The term is used in reference to Kosovo.[dubious – discuss] During censuses in the former Yugoslavia, many Roma were registered as Albanian, as they identified with Muslim Albanian culture as opposed to the Christian Serbian culture. The term is also applied to the Torbashis, a Muslim Slavic minority in the Republic of Macedonia, and the Gorani people in southern Kosovo, who often have Albanised surnames.
The term Arnauti or Arnautaši was coined by ethnographers for "Albanized Serbs"; Serbs who had converted to Islam and went through a process of Albanisation.
At the end of the 19th century, writer Branislav Nušić recorded that the Serb poturice (converts to Islam) of Orahovac began speaking Albanian and marrying Albanian women.

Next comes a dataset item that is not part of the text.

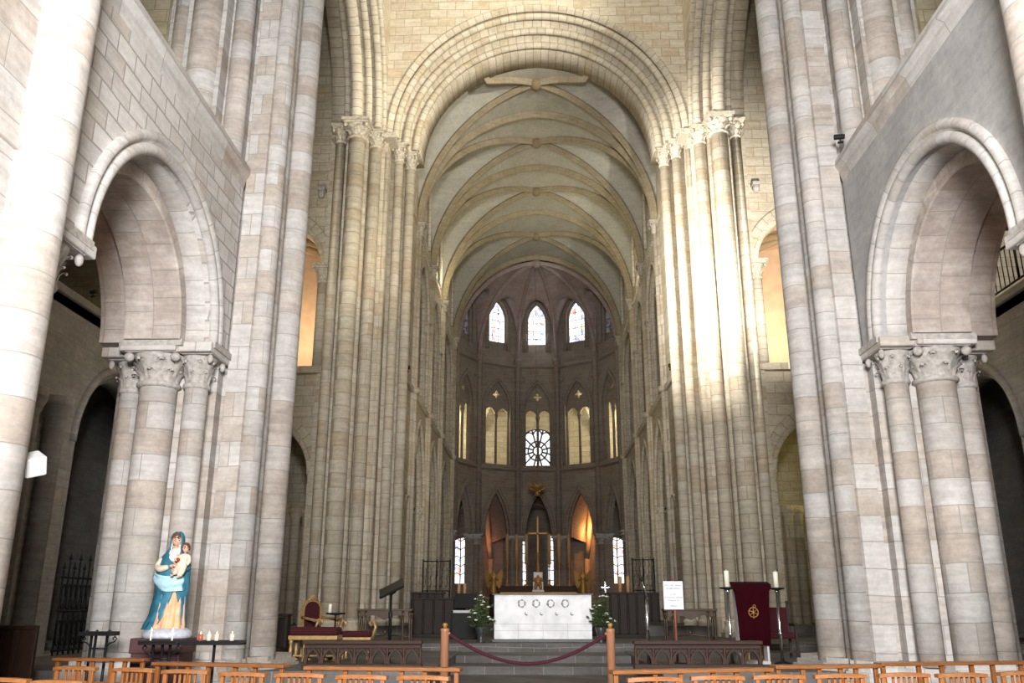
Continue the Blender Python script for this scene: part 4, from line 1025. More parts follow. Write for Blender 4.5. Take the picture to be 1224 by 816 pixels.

When Dr Jovan Hadži Vasiljević (l. 1866-1948) visited Orahovac in World War I, he could not distinguish Orthodox from Islamicized and Albanized Serbs. They spoke Serbian, wore the same costumes, but claimed Serbian, Albanian or Turk ethnicity. The Albanian starosedeoci (old families) were Slavophone; they did not speak Albanian but a Slavic dialect (naš govor, Our language) at home.